— BEGIN —

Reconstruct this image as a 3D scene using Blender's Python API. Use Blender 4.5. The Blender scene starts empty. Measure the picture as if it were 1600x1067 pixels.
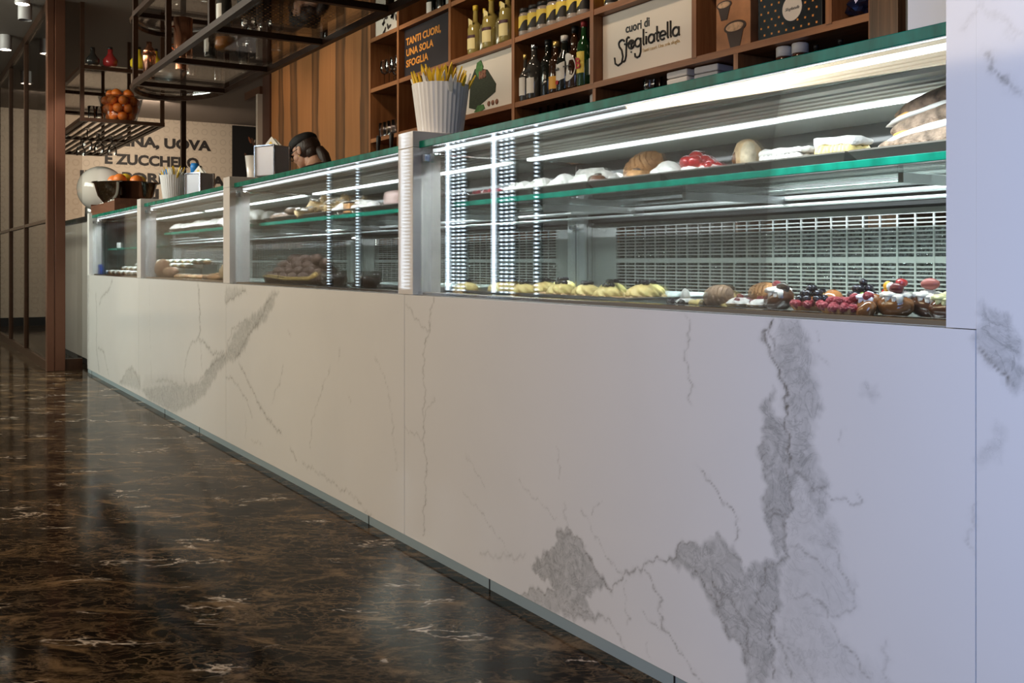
import bpy, bmesh, math, random
import numpy as np
from mathutils import Vector, Matrix, noise
R = random.Random(7)
PI = math.pi
SC = bpy.context.scene
COL = SC.collection
# ------------------------------------------------------------------ camera, world, light, exposure
# x runs along the counter (left is far), y into the counter, z up
cam = bpy.data.cameras.new('camera')
cam.sensor_width = 36.0
cam.lens = 36.0 * 1560.0 / 1600.0
cam.shift_y = -123.5 / 1600.0
cam.clip_start = 0.05
co = bpy.data.objects.new('camera', cam)
COL.objects.link(co)
YAW = math.atan2(980.0, 1560.0)
co.location = (0, 0, 0.9)
co.rotation_euler = (PI / 2, 0, PI / 2 - YAW)
SC.camera = co
SC.view_settings.view_transform = 'Standard'
SC.view_settings.look = 'None'
SC.view_settings.gamma = 1.0
SC.view_settings.use_curve_mapping = False
SC.view_settings.exposure = 0.0
SC.cycles.use_denoising = True
SC.cycles.max_bounces = 10
SC.cycles.transparent_max_bounces = 24
SC.cycles.sample_clamp_indirect = 6.0
SC.cycles.caustics_reflective = False
SC.cycles.caustics_refractive = False
w = bpy.data.worlds.new('world')
SC.world = w
w.use_nodes = True
w.node_tree.nodes['Background'].inputs[0].default_value = (0.9, 0.75, 0.62, 1)
w.node_tree.nodes['Background'].inputs[1].default_value = 0.15

def area(name, loc, aim, size, power, color, spread=PI):
    l = bpy.data.lights.new(name, 'AREA')
    l.shape = 'RECTANGLE'
    l.size, l.size_y = size
    l.energy = power
    l.color = color
    l.spread = spread
    o = bpy.data.objects.new(name, l)
    COL.objects.link(o)
    o.location = loc
    d = Vector(aim) - Vector(loc)
    o.rotation_euler = d.to_track_quat('-Z', 'Y').to_euler()
    return o

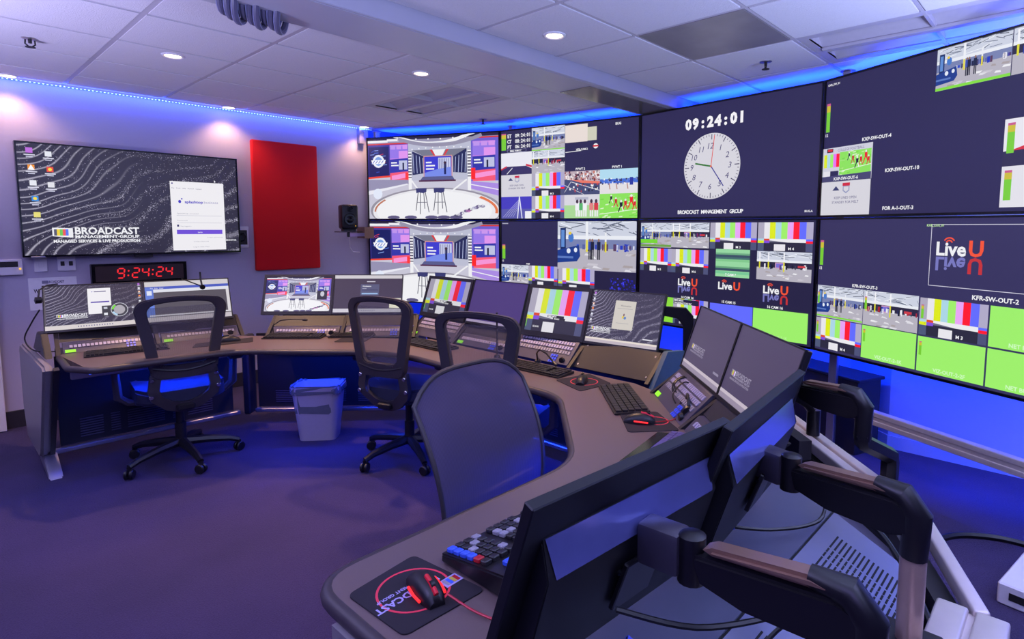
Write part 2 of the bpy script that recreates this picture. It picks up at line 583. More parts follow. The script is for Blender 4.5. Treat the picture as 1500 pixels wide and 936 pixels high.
def warehouse(p, kind=0, sd=1):
    r = random.Random(sd)
    p.R(0, 0, 16, 9, (196, 200, 220))
    p.R(0, 0, 16, 3, (205, 210, 225))
    p.z += 1
    for k in range(26):     # roof trusses
        x = r.uniform(0, 16)
        y = r.uniform(0, 2.3)
        p.line(x, y, x+r.uniform(1, 4), y-r.uniform(-.6, 1.2)+.2, .13, r.choice([(70, 80, 100), (110, 118, 140), (240, 244, 250), (52, 60, 80)]), up=False)
    p.R(0, 2.6, 16, 3.3, (232, 235, 242))
    p.R(0, 3.3, 16, 5, (120, 130, 175) if kind == 0 else (44, 40, 66))
    p.R(0, 5, 16, 9, (182, 178, 190))
    p.z += 1
    for k in range(14):
        x = r.uniform(2, 15)
        y = r.uniform(5.6, 8.6)
        p.poly([(x, y), (x+r.uniform(.5, 2.2), y+.1), (x+r.uniform(.4, 2), y+.5), (x-.3, y+.4)], r.choice([(222, 220, 228), (236, 236, 240), (168, 158, 160), (200, 196, 206)]), up=False)
    p.z += 1
    if kind == 0:
        for k in range(30):
            x = r.uniform(4, 15.6)
            h = r.uniform(.5, 1.4)
            p.R(x, 4.6-h*.4, x+r.uniform(.2, .6), 4.6+h*.6, r.choice([(40, 60, 190), (60, 90, 210), (28, 34, 70), (90, 100, 160), (230, 230, 240), (90, 60, 90)]), up=False)
        p.R(6.0, 0, 6.5, 5.2, (236, 238, 244))
        p.R(6.05, 3.4, 6.45, 5.6, (226, 214, 60))
        p.R(9.9, 2, 10.25, 4.8, (232, 234, 240))
        p.R(9.9, 3.7, 10.25, 5.6, (226, 214, 60))
        p.R(.6, 1.2, 1.8, 6.4, (26, 46, 100))
        p.R(.8, 1.6, 1.5, 4.8, (96, 140, 210))
        p.poly([(0, 5.4), (4.6, 4.4), (4.9, 6.4), (4.2, 7.4), (0, 7.8)], (30, 60, 140))
        p.disc(2.4, 5.5, .42, .5, (225, 232, 245), 10)
        p.disc(3.9, 5.3, .36, .45, (225, 232, 245), 10)
        p.R(0, 6.5, 3.4, 6.9, (90, 120, 190))
        p.disc(2.9, 3.0, .6, .9, (70, 120, 200), 10)
        p.disc(2.7, 2.2, .35, .3, (230, 200, 60), 8)
        for x, c in ((6.9, (60, 80, 170)), (7.4, (30, 34, 60)), (8.7, (28, 36, 66))):
            p.R(x-.35, 3.7, x+.35, 5.2, c)
            p.R(x-.28, 5.2, x-.05, 7.0, (34, 34, 46))
            p.R(x+.05, 5.2, x+.28, 7.0, (34, 34, 46))
            p.disc(x, 3.45, .2, .3, (150, 110, 90), 8)
    else:
        p.R(5.6, 3.4, 8.2, 5.2, (200, 150, 190))
        p.R(5.9, 3.7, 8.0, 4.9, (120, 110, 210))
        p.z += 1
        for k in range(22):
            x = r.uniform(.3, 15.5)
            p.R(x, 4.0+r.uniform(-.3, .4), x+r.uniform(.2, .7), 5.0+r.uniform(0, .6), r.choice([(28, 28, 44), (232, 232, 240), (40, 60, 160), (170, 40, 60), (60, 60, 80)]), up=False)
        for x in (.7, 3.4, 8.0):
            p.R(x, .3, x+.4, 5, (240, 240, 246))
            p.R(x, 3.2, x+.4, 6.2 if x > 7 else 5.4, (222, 216, 40))
        p.R(12.2, 4.1, 14.3, 4.7, (205, 60, 70))

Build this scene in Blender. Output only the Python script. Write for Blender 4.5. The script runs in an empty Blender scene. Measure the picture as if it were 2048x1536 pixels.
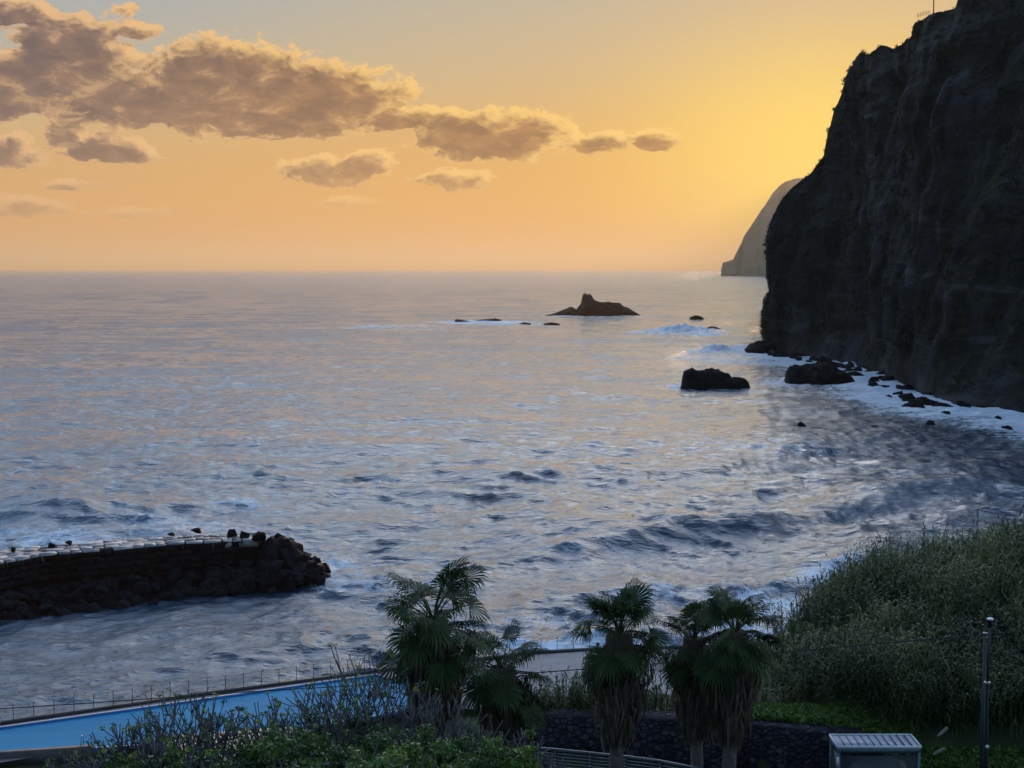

— END —

§ Aim
What is the number of lines above that contain the string "Blender"? Answer with the number alone.

§ Output below
3